Di sisi lain, food reviewer juga perlu menjaga etika dalam memberikan ulasan. Pertama, menjaga objektivitas dan proporsionalitas adalah hal penting. Menyampaikan ketidaksukaan terhadap suatu produk itu wajar, tetapi harus dilakukan dengan cara yang sopan dan tidak menghina. Kedua, menghindari ulasan yang provokatif juga perlu diperhatikan. Ulasan seperti menyebut makanan "bau kalajengking" atau "keras seperti sabun" hanya akan menimbulkan kontroversi dan tidak memberikan nilai tambah bagi audiens. Sebaiknya, reviewer fokus pada deskripsi rasa, tekstur, dan pengalaman secara umum. Ketiga, menghargai usaha pelaku bisnis juga penting. Di balik setiap produk makanan, ada usaha dan kerja keras dari pelaku bisnis. Food reviewer sebaiknya menghargai hal ini dan memberikan ulasan yang konstruktif, bukan destruktif.

Pengulas makanan dapat menjadi saluran yang berharga untuk mendukung pertumbuhan bisnis kuliner Anda dan meraih kesuksesan. Dengan memilih pengulas makanan yang sesuai dan menggunakan strategi yang efektif, Anda bisa memperbesar kesadaran merek, membangun kredibilitas, mendapatkan umpan balik yang berharga, menjangkau pasar target baru, serta meningkatkan penjualan.

Pada akhirnya, konten food review memiliki pengaruh besar terhadap bisnis makanan, baik secara positif maupun negatif. Oleh karena itu, baik pelaku bisnis maupun food reviewer perlu bersikap bijak. Pelaku bisnis harus tetap profesional dan memanfaatkan ulasan untuk perbaikan, sementara food reviewer harus menjaga etika dan objektivitas dalam memberikan ulasan. Dengan begitu, hubungan antara kedua pihak bisa saling menguntungkan dan memberikan nilai positif bagi audiens. Dunia food review seharusnya menjadi ruang untuk berbagi pengalaman dan informasi, bukan ajang saling menjatuhkan.

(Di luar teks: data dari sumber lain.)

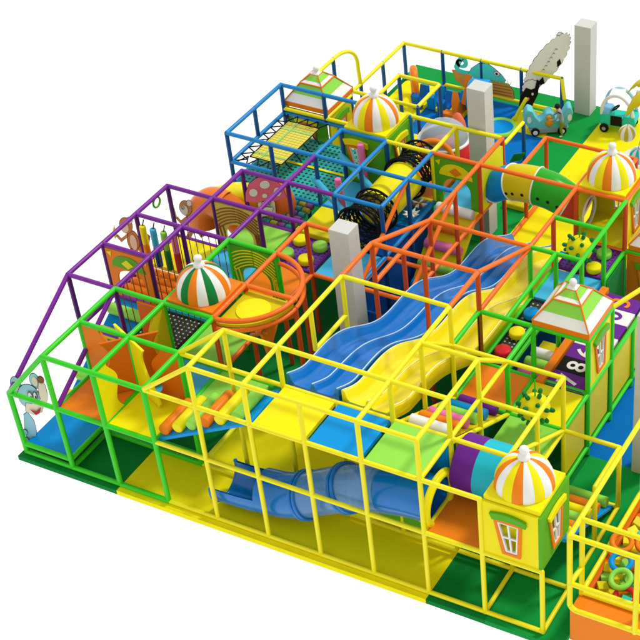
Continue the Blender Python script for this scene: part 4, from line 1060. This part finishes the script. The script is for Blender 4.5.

1 Food Reviewer seorang kritikus makanan terkadang juga dikenal sebagai pengulas makanan, penulis makanan, jurnalis makanan, blogger makanan, atau kritikus restoran. Mereka mengunjungi tempat makan untuk menguji dan menganalisis berbagai hidangan dan minuman untuk mengetahui rasa, kualitas, ukuran porsi, dan penyajiannya.